Scene script records -
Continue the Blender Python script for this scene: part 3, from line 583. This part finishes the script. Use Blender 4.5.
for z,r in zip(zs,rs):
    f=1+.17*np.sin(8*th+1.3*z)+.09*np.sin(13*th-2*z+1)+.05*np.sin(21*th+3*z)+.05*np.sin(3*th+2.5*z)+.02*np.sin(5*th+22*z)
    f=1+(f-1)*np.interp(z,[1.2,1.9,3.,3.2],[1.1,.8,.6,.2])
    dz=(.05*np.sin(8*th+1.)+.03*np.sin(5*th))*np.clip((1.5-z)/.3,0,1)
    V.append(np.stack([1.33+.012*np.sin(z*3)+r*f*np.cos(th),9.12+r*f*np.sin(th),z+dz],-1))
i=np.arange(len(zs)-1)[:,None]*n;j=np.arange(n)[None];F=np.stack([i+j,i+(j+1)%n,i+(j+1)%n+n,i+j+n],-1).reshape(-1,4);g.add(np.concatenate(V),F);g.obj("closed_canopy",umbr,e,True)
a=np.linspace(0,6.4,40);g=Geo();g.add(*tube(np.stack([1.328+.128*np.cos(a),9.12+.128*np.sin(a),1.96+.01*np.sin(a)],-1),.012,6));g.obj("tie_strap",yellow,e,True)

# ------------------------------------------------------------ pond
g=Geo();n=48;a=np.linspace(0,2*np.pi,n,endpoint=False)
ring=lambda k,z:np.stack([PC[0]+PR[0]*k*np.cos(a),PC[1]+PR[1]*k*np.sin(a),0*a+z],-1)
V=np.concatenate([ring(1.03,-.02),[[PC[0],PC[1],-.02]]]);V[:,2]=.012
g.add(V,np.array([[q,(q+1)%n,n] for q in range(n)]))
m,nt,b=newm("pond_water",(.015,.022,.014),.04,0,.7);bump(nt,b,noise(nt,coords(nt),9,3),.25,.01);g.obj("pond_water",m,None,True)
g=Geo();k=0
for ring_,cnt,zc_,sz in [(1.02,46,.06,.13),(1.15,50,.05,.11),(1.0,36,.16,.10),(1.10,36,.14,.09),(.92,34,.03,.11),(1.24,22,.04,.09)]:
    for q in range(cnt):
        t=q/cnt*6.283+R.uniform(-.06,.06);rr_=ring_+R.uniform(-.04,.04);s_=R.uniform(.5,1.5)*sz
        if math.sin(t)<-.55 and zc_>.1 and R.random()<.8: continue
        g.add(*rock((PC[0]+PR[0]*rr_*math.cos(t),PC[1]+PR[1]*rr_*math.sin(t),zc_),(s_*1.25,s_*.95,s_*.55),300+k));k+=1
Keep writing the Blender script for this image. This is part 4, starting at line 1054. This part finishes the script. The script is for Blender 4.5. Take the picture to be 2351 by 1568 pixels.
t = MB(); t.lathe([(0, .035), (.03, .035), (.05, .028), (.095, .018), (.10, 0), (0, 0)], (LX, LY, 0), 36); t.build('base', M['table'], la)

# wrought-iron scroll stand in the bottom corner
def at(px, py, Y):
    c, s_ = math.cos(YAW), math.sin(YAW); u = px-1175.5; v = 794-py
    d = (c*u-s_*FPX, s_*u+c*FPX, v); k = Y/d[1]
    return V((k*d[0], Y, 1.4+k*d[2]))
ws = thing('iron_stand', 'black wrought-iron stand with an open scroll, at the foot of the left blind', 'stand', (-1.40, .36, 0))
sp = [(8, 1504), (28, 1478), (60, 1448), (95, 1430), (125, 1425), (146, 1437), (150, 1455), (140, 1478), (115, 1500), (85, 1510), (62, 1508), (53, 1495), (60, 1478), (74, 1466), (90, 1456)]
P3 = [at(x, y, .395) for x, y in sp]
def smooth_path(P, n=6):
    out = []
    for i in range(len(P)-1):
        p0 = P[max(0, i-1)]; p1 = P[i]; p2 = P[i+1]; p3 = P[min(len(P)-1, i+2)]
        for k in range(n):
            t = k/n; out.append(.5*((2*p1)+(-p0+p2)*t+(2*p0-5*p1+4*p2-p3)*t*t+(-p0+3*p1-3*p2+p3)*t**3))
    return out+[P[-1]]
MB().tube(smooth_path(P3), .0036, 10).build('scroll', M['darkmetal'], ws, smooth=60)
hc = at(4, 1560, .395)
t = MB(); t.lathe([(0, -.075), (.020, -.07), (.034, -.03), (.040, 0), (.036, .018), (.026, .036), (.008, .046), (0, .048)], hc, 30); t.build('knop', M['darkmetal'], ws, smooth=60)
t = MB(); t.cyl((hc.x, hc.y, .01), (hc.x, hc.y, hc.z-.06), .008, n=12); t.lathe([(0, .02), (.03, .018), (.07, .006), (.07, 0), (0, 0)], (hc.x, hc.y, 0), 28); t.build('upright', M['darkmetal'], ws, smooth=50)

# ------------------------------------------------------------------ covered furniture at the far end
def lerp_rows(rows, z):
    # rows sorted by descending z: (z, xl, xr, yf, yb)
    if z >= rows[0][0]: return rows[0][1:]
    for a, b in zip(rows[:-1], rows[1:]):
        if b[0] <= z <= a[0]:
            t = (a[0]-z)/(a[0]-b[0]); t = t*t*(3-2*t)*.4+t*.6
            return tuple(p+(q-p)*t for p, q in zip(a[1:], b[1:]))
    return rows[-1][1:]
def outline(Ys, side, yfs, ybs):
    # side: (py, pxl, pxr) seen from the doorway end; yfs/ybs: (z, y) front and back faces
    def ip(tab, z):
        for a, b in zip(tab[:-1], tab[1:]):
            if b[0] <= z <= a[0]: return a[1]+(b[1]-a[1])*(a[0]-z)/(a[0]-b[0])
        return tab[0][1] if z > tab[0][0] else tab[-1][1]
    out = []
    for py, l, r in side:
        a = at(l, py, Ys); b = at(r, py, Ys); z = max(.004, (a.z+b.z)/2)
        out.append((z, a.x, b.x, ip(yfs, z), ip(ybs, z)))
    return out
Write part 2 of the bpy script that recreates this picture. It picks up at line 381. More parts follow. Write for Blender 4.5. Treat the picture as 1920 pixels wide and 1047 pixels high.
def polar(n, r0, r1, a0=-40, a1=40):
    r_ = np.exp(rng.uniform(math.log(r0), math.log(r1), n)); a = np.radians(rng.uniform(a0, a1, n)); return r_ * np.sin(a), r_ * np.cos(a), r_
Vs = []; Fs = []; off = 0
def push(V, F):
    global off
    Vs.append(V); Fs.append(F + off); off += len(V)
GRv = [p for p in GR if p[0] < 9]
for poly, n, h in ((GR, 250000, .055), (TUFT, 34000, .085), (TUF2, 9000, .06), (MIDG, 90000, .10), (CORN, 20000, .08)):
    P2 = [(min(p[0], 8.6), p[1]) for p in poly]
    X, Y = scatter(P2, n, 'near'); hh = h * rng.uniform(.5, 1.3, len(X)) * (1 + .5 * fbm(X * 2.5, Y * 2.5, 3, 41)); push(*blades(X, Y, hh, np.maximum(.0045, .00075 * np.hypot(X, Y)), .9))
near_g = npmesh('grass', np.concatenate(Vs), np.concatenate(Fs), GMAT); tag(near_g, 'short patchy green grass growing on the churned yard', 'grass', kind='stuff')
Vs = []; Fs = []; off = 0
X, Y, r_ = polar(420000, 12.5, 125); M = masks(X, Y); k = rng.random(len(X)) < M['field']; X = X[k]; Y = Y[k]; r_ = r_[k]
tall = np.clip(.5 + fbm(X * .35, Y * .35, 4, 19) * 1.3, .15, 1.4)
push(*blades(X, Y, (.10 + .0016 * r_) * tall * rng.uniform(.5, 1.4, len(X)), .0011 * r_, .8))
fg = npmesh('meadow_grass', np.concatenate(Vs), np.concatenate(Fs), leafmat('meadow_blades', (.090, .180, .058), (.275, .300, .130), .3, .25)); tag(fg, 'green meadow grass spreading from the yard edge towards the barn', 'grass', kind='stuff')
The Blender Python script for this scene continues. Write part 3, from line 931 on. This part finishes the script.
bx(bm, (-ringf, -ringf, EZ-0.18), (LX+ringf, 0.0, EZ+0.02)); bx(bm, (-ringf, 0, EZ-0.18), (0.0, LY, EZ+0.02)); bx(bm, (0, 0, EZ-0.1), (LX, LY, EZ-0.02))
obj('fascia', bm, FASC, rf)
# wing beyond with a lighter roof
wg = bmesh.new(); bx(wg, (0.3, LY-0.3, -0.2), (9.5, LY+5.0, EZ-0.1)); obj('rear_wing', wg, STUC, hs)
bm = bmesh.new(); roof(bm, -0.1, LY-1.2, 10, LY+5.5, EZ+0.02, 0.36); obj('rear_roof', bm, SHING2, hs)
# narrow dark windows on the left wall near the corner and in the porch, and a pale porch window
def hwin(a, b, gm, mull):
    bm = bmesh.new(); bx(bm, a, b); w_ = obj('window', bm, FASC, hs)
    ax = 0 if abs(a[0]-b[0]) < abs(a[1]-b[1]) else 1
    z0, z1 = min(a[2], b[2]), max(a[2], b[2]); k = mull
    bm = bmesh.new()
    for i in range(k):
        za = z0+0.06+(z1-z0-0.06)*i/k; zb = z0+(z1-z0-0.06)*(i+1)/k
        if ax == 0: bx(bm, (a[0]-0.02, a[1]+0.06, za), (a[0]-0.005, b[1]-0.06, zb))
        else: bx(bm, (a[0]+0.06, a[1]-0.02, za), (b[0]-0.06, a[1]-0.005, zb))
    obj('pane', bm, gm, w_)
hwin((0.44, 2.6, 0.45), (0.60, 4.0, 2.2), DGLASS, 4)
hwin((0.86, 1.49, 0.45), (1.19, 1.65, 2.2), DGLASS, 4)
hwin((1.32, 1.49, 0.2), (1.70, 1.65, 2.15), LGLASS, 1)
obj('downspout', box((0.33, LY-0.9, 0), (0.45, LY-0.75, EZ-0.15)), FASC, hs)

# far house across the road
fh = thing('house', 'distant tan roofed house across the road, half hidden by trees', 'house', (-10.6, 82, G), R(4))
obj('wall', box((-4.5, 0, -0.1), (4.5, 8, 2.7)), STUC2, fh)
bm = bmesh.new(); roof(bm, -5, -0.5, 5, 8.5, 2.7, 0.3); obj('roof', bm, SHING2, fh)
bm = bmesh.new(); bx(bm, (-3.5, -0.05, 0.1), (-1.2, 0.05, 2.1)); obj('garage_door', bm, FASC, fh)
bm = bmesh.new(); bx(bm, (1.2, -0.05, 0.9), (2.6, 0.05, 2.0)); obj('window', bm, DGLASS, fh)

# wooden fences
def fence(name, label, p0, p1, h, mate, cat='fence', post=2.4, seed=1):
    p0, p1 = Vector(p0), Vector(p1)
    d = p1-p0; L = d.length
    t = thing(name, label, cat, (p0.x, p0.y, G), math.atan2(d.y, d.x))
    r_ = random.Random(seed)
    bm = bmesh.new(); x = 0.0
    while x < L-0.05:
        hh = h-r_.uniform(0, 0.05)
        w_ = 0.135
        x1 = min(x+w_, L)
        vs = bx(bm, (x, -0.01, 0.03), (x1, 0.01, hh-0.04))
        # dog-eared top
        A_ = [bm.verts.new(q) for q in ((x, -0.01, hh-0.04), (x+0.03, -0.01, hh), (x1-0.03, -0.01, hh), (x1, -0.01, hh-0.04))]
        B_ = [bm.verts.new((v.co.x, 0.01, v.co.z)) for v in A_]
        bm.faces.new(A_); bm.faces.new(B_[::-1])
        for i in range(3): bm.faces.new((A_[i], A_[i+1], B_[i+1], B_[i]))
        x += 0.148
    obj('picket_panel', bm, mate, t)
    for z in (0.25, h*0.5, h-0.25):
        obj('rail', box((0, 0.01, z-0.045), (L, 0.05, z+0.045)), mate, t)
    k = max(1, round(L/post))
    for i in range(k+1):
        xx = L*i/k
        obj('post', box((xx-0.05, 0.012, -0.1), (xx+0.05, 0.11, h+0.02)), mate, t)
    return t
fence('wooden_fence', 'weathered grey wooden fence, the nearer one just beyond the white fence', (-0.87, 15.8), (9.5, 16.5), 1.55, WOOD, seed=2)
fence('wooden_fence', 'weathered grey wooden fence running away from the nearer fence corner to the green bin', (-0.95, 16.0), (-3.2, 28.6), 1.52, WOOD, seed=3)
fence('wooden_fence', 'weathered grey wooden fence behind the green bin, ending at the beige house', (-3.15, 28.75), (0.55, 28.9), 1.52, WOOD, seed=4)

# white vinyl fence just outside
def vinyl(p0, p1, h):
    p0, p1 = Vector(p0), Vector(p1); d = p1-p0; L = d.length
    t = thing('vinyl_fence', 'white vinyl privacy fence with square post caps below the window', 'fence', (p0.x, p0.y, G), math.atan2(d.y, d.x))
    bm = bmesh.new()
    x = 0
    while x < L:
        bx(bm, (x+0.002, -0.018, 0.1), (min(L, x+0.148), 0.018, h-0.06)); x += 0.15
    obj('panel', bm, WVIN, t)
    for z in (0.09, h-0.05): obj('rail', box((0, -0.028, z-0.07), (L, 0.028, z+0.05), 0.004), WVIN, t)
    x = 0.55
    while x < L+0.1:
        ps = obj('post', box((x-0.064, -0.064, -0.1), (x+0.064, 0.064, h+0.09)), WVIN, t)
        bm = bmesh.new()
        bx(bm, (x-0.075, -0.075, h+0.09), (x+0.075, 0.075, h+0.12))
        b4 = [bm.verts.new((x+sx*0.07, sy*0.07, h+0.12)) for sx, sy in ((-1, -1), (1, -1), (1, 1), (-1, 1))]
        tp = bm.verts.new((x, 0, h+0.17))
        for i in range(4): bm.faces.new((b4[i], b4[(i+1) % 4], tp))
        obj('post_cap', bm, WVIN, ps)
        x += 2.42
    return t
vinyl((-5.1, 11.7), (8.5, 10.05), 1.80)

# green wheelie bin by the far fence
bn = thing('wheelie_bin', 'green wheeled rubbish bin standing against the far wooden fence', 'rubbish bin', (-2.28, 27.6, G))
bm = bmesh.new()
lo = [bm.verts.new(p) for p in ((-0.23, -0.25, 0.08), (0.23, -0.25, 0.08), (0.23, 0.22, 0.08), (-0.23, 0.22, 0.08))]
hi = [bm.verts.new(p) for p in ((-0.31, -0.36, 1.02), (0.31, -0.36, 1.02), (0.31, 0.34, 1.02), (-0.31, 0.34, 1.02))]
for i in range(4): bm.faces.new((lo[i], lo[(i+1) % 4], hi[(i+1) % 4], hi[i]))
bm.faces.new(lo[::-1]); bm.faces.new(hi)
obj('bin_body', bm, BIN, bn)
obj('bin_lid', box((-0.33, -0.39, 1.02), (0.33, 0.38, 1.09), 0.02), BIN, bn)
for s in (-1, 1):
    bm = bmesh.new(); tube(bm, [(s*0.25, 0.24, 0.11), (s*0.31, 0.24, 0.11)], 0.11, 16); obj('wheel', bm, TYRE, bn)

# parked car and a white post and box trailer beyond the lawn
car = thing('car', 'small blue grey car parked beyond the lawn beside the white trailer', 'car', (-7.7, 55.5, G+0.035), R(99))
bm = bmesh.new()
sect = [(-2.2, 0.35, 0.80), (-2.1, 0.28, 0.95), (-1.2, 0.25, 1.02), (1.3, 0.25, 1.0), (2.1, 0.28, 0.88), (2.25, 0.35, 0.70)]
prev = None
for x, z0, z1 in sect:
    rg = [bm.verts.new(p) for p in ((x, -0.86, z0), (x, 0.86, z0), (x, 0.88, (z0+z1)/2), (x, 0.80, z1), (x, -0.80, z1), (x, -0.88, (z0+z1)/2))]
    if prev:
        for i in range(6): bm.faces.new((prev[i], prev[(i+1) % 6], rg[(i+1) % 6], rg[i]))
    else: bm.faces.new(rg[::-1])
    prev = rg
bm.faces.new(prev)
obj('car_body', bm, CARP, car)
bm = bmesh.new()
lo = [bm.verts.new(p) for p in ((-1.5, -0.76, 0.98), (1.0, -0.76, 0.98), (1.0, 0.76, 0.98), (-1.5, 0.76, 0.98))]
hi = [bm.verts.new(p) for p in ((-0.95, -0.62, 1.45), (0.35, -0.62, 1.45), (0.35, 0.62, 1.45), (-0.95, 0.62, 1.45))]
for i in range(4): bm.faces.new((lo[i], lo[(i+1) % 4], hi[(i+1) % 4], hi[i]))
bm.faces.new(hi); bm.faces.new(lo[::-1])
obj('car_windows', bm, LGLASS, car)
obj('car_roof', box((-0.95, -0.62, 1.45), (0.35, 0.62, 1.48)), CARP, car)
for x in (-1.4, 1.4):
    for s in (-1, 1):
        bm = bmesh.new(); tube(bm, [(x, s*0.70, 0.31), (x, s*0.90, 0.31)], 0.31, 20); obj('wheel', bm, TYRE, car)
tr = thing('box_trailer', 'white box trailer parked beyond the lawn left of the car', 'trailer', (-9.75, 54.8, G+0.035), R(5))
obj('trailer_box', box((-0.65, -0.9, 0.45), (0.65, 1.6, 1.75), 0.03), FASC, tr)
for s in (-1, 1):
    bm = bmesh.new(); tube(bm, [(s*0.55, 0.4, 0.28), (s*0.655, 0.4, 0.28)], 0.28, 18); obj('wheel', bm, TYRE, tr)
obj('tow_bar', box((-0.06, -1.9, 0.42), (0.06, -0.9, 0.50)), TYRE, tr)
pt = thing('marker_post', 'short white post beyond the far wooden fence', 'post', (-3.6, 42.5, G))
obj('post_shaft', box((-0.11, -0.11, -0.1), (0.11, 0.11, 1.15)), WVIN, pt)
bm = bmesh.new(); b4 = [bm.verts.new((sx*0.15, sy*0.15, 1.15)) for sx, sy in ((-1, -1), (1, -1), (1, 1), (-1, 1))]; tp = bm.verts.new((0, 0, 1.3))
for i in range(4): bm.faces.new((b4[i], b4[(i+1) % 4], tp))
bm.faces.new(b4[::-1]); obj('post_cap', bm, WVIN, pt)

What to do -
From the records above, repeat exactly the lines from the one with "The Blender Python script for this scene continues." through the one with "bm = bmesh.new(); bx(bm, (1.2, -0.05, 0.9), (2.6, 0.05, 2.0));", both included.

Exercise answer -
The Blender Python script for this scene continues. Write part 3, from line 931 on. This part finishes the script.
bx(bm, (-ringf, -ringf, EZ-0.18), (LX+ringf, 0.0, EZ+0.02)); bx(bm, (-ringf, 0, EZ-0.18), (0.0, LY, EZ+0.02)); bx(bm, (0, 0, EZ-0.1), (LX, LY, EZ-0.02))
obj('fascia', bm, FASC, rf)
# wing beyond with a lighter roof
wg = bmesh.new(); bx(wg, (0.3, LY-0.3, -0.2), (9.5, LY+5.0, EZ-0.1)); obj('rear_wing', wg, STUC, hs)
bm = bmesh.new(); roof(bm, -0.1, LY-1.2, 10, LY+5.5, EZ+0.02, 0.36); obj('rear_roof', bm, SHING2, hs)
# narrow dark windows on the left wall near the corner and in the porch, and a pale porch window
def hwin(a, b, gm, mull):
    bm = bmesh.new(); bx(bm, a, b); w_ = obj('window', bm, FASC, hs)
    ax = 0 if abs(a[0]-b[0]) < abs(a[1]-b[1]) else 1
    z0, z1 = min(a[2], b[2]), max(a[2], b[2]); k = mull
    bm = bmesh.new()
    for i in range(k):
        za = z0+0.06+(z1-z0-0.06)*i/k; zb = z0+(z1-z0-0.06)*(i+1)/k
        if ax == 0: bx(bm, (a[0]-0.02, a[1]+0.06, za), (a[0]-0.005, b[1]-0.06, zb))
        else: bx(bm, (a[0]+0.06, a[1]-0.02, za), (b[0]-0.06, a[1]-0.005, zb))
    obj('pane', bm, gm, w_)
hwin((0.44, 2.6, 0.45), (0.60, 4.0, 2.2), DGLASS, 4)
hwin((0.86, 1.49, 0.45), (1.19, 1.65, 2.2), DGLASS, 4)
hwin((1.32, 1.49, 0.2), (1.70, 1.65, 2.15), LGLASS, 1)
obj('downspout', box((0.33, LY-0.9, 0), (0.45, LY-0.75, EZ-0.15)), FASC, hs)

# far house across the road
fh = thing('house', 'distant tan roofed house across the road, half hidden by trees', 'house', (-10.6, 82, G), R(4))
obj('wall', box((-4.5, 0, -0.1), (4.5, 8, 2.7)), STUC2, fh)
bm = bmesh.new(); roof(bm, -5, -0.5, 5, 8.5, 2.7, 0.3); obj('roof', bm, SHING2, fh)
bm = bmesh.new(); bx(bm, (-3.5, -0.05, 0.1), (-1.2, 0.05, 2.1)); obj('garage_door', bm, FASC, fh)
bm = bmesh.new(); bx(bm, (1.2, -0.05, 0.9), (2.6, 0.05, 2.0)); obj('window', bm, DGLASS, fh)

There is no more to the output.